### EXERCISE REQUIREMENTS
Leave out the pictures, then output the lines of the records below from the first through the one containing "return np.array([(px-VX)*Y/FPX, Y, H-(py-VY)*Y/FPX])".

-- START RECORDS SUPPLIED --

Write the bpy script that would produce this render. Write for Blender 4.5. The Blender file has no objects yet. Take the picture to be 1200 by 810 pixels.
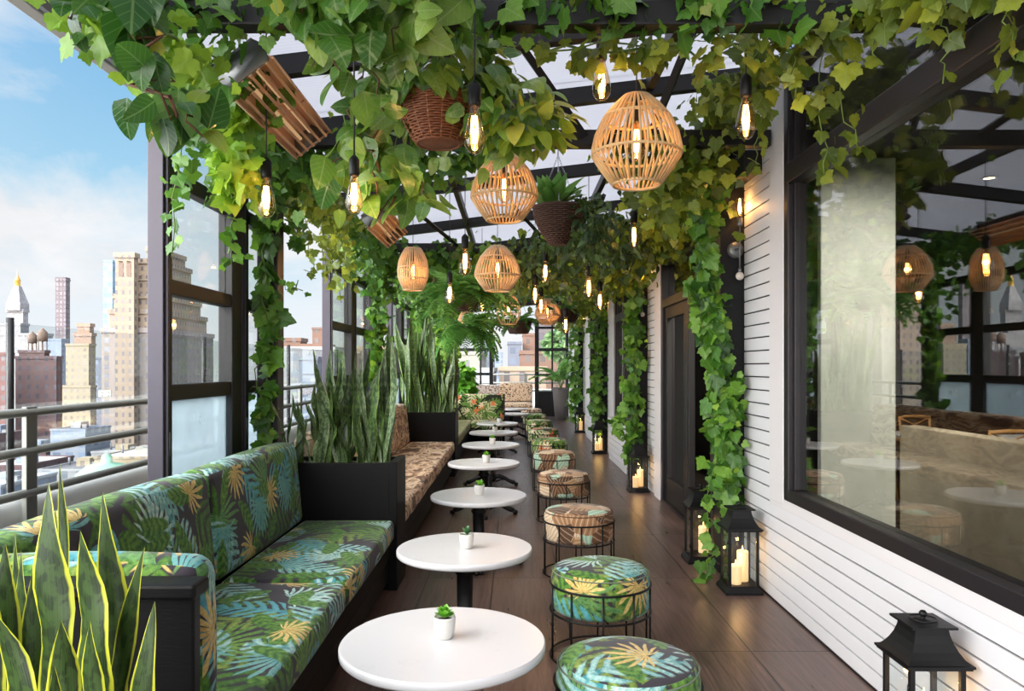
import bpy, bmesh, math, random
import numpy as np
from mathutils import Vector, Matrix
PI = math.pi
SC = bpy.context.scene
COL = SC.collection
RNG = np.random.default_rng(7)
random.seed(7)
H = 1.45; FPX = 866.7; VX = 601.0; VY = 430.0
def at(px, py, Y):                       # a point of the place from its bearing and its distance
    return np.array([(px-VX)*Y/FPX, Y, H-(py-VY)*Y/FPX])

# ------------------------------------------------------------------ nodes
class NT:
    def __init__(s, name):
        s.mat = bpy.data.materials.new(name); s.mat.use_nodes = True
        s.t = s.mat.node_tree; s.t.nodes.clear()
        s.out = s.t.nodes.new('ShaderNodeOutputMaterial')
    def n(s, typ, **kw):
        nd = s.t.nodes.new(typ)
        for k, v in kw.items(): setattr(nd, k, v)
        return nd
    def link(s, a, b): s.t.links.new(a, b)
    def put(s, sock, v):
        if hasattr(v, 'is_output'): s.link(v, sock)
        else:
            if isinstance(v, tuple) and len(v) == 3 and sock.type == 'RGBA': v = v+(1,)
            sock.default_value = v
    def m(s, op, a, b=0.0, c=0.0, clamp=False):
        nd = s.n('ShaderNodeMath', operation=op, use_clamp=clamp)
        s.put(nd.inputs[0], a); s.put(nd.inputs[1], b); s.put(nd.inputs[2], c)
        return nd.outputs[0]
    def v(s, op, a, b=(0,0,0), c=(0,0,0)):
        nd = s.n('ShaderNodeVectorMath', operation=op)
        s.put(nd.inputs[0], a); s.put(nd.inputs[1], b)
        if op == 'MULTIPLY_ADD': s.put(nd.inputs[2], c)
        return nd.outputs[1] if op in ('LENGTH', 'DOT_PRODUCT', 'DISTANCE') else nd.outputs[0]
    def sep(s, a):
        nd = s.n('ShaderNodeSeparateXYZ'); s.put(nd.inputs[0], a); return nd.outputs
    def comb(s, x, y, z=0.0):
        nd = s.n('ShaderNodeCombineXYZ'); s.put(nd.inputs[0], x); s.put(nd.inputs[1], y); s.put(nd.inputs[2], z); return nd.outputs[0]
    def mix(s, f, a, b):
        nd = s.n('ShaderNodeMix', data_type='RGBA'); s.put(nd.inputs[0], f); s.put(nd.inputs[6], a); s.put(nd.inputs[7], b); return nd.outputs[2]
    def noise(s, vec, scale=5.0, detail=3.0, rough=.5, dist=0.0, dim='3D'):
        nd = s.n('ShaderNodeTexNoise', noise_dimensions=dim)
        if vec is not None: s.put(nd.inputs['Vector'], vec)
        nd.inputs['Scale'].default_value = scale; nd.inputs['Detail'].default_value = detail
        nd.inputs['Roughness'].default_value = rough; nd.inputs['Distortion'].default_value = dist
        return nd.outputs
    def ramp(s, f, stops, interp='LINEAR'):
        nd = s.n('ShaderNodeValToRGB'); cr = nd.color_ramp; cr.interpolation = interp
        while len(cr.elements) < len(stops): cr.elements.new(.5)
        for e, (p, c) in zip(cr.elements, stops):
            e.position = p; e.color = tuple(c)+(1,) if len(c) == 3 else c
        s.put(nd.inputs[0], f); return nd.outputs[0]
    def rng(s, f, a, b, c=0.0, d=1.0):
        nd = s.n('ShaderNodeMapRange'); s.put(nd.inputs[0], f)
        for i, v in enumerate((a, b, c, d)): s.put(nd.inputs[i+1], v)
        return nd.outputs[0]
    def coord(s, k='Object'):
        return s.n('ShaderNodeTexCoord').outputs[k]
    def bump(s, h, strength=.3, dist=.01):
        nd = s.n('ShaderNodeBump'); s.put(nd.inputs['Height'], h)
        nd.inputs['Strength'].default_value = strength; nd.inputs['Distance'].default_value = dist
        return nd.outputs[0]
    def pbr(s, color, rough=.5, metal=0.0, normal=None, spec=None, **kw):
        nd = s.n('ShaderNodeBsdfPrincipled')
        s.put(nd.inputs['Base Color'], color); s.put(nd.inputs['Roughness'], rough); s.put(nd.inputs['Metallic'], metal)
        if normal is not None: s.link(normal, nd.inputs['Normal'])
        if spec is not None: s.put(nd.inputs['Specular IOR Level'], spec)
        for k, v in kw.items(): s.put(nd.inputs[k.replace('_', ' ')], v)
        return nd.outputs[0]
    def done(s, sh):
        s.link(sh, s.out.inputs[0]); return s.mat

def lin(r, g, b):
    f = lambda c: (c/255/12.92) if c/255 <= .04045 else ((c/255+.055)/1.055)**2.4
    return (f(r), f(g), f(b))

M = {}
def simple(key, rgb, rough=.5, metal=0.0, var=.12, nscale=12, bump=.0, spec=None, stretch=(1,1,1)):
    t = NT(key); co = t.coord()
    if stretch != (1,1,1): co = t.v('MULTIPLY', co, stretch)
    nz = t.noise(co, nscale, 4)[0]
    c = lin(*rgb)
    col = t.mix(nz, tuple(x*(1-var) for x in c), tuple(min(1, x*(1+var)) for x in c))
    nrm = t.bump(nz, bump, .004) if bump else None
    M[key] = t.done(t.pbr(col, rough, metal, nrm, spec)); return M[key]

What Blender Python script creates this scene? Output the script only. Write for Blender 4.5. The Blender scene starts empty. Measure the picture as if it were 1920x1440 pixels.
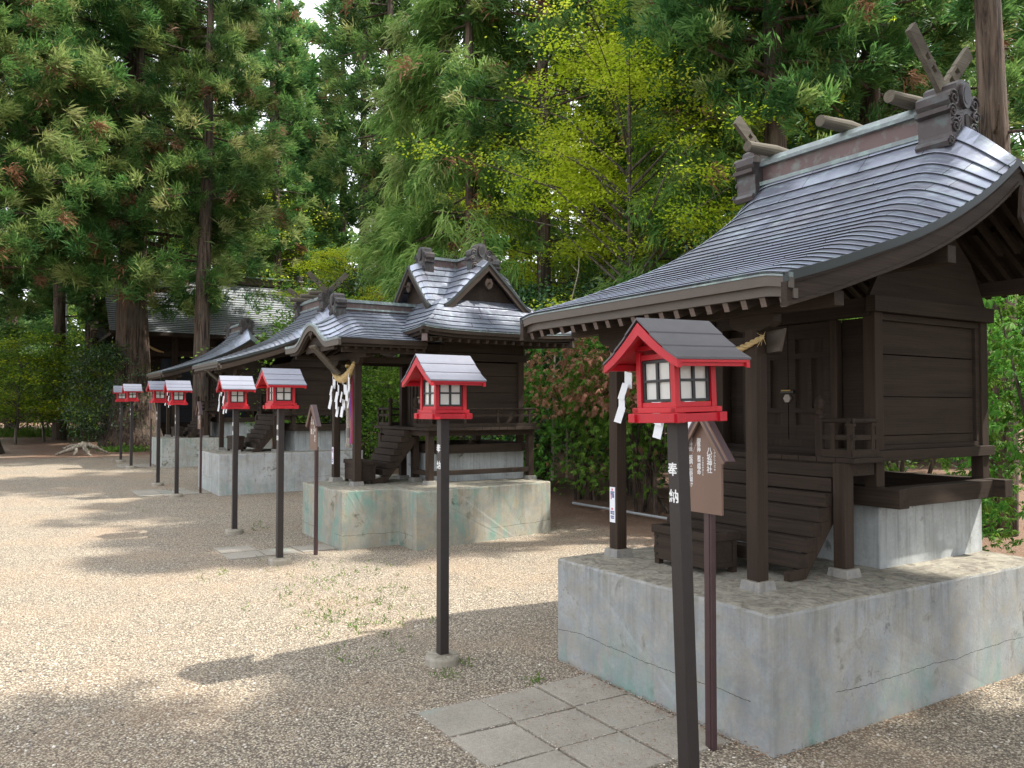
import bpy, bmesh, math, random
import numpy as np
from mathutils import Vector, Matrix
SC = bpy.context.scene
COL = SC.collection
rad = math.radians

# ------------------------------------------------ camera, sky, sun, exposure
CAMZ = 1.52
cam_d = bpy.data.cameras.new('camera')
cam = bpy.data.objects.new('camera', cam_d); COL.objects.link(cam)
cam_d.sensor_width = 36.0
cam_d.lens = 36.0 * 1512.0 / 1920.0
cam_d.clip_end = 600
cam_d.clip_start = 0.05
cam.location = (0, 0, CAMZ)
cam.rotation_euler = (rad(90) + math.atan(45 / 1512.0), 0, 0)
SC.camera = cam

SUNV = Vector((1.21, 0.12, 1.65)).normalized()
SUN_EL = math.asin(SUNV.z)
SUN_AZ = math.atan2(SUNV.x, SUNV.y)
w = bpy.data.worlds.new('World'); SC.world = w; w.use_nodes = True
wn = w.node_tree.nodes; wl = w.node_tree.links; wn.clear()
sky = wn.new('ShaderNodeTexSky'); sky.sky_type = 'NISHITA'; sky.sun_disc = False
sky.sun_elevation = SUN_EL; sky.sun_rotation = SUN_AZ
sky.air_density = 1.0; sky.dust_density = 2.0; sky.ozone_density = 1.0
tc = wn.new('ShaderNodeTexCoord')
mp = wn.new('ShaderNodeMapping'); mp.inputs['Scale'].default_value = (1, 1, 2.2)
nz = wn.new('ShaderNodeTexNoise'); nz.inputs['Scale'].default_value = 1.7; nz.inputs['Detail'].default_value = 6
rp = wn.new('ShaderNodeValToRGB'); rp.color_ramp.elements[0].position = .30; rp.color_ramp.elements[1].position = .52
mx = wn.new('ShaderNodeMixRGB'); mx.inputs[2].default_value = (9.5, 9.8, 10.4, 1)
bg = wn.new('ShaderNodeBackground'); bg.inputs['Strength'].default_value = 0.135
ow = wn.new('ShaderNodeOutputWorld')
wl.new(tc.outputs['Generated'], mp.inputs[0]); wl.new(mp.outputs[0], nz.inputs[0]); wl.new(nz.outputs[0], rp.inputs[0])
wl.new(rp.outputs[0], mx.inputs[0]); wl.new(sky.outputs[0], mx.inputs[1]); wl.new(mx.outputs[0], bg.inputs[0]); wl.new(bg.outputs[0], ow.inputs[0])

sd = bpy.data.lights.new('sun', 'SUN'); sd.energy = 4.7; sd.angle = rad(0.9); sd.color = (1.0, .95, .86)
so = bpy.data.objects.new('sun', sd); COL.objects.link(so)
so.rotation_euler = SUNV.to_track_quat('Z', 'Y').to_euler(); so.location = (20, 5, 30)
SC.view_settings.view_transform = 'Standard'; SC.view_settings.look = 'None'
SC.view_settings.exposure = 1.0; SC.view_settings.gamma = 1
try:
    SC.cycles.max_bounces = 6; SC.cycles.diffuse_bounces = 3; SC.cycles.transparent_max_bounces = 4
    SC.cycles.use_denoising = True
except Exception: pass

# ------------------------------------------------ helpers
def tag(o, label=None, cat=None, group=None, kind=None):
    if label: o['label'] = label
    if cat: o['category'] = cat
    if group: o['group'] = group
    if kind: o['kind'] = kind
    return o

def empty(name, loc=(0, 0, 0), rz=0, **k):
    o = bpy.data.objects.new(name, None); COL.objects.link(o); o.location = loc; o.rotation_euler = (0, 0, rz)
    o.empty_display_size = .2
    return tag(o, **k)

def copy_tree(o, parent=None):
    c = o.copy(); COL.objects.link(c); c.parent = parent
    for ch in list(CHILD.get(o.name, [])):
        cc = copy_tree(ch, c)
        CHILD.setdefault(c.name, []).append(cc)
    return c
CHILD = {}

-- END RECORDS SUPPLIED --

### FINAL RESULT
Write the bpy script that would produce this render. Write for Blender 4.5. The Blender file has no objects yet. Take the picture to be 1200 by 810 pixels.
import bpy, bmesh, math, random
import numpy as np
from mathutils import Vector, Matrix
PI = math.pi
SC = bpy.context.scene
COL = SC.collection
RNG = np.random.default_rng(7)
random.seed(7)
H = 1.45; FPX = 866.7; VX = 601.0; VY = 430.0
def at(px, py, Y):                       # a point of the place from its bearing and its distance
    return np.array([(px-VX)*Y/FPX, Y, H-(py-VY)*Y/FPX])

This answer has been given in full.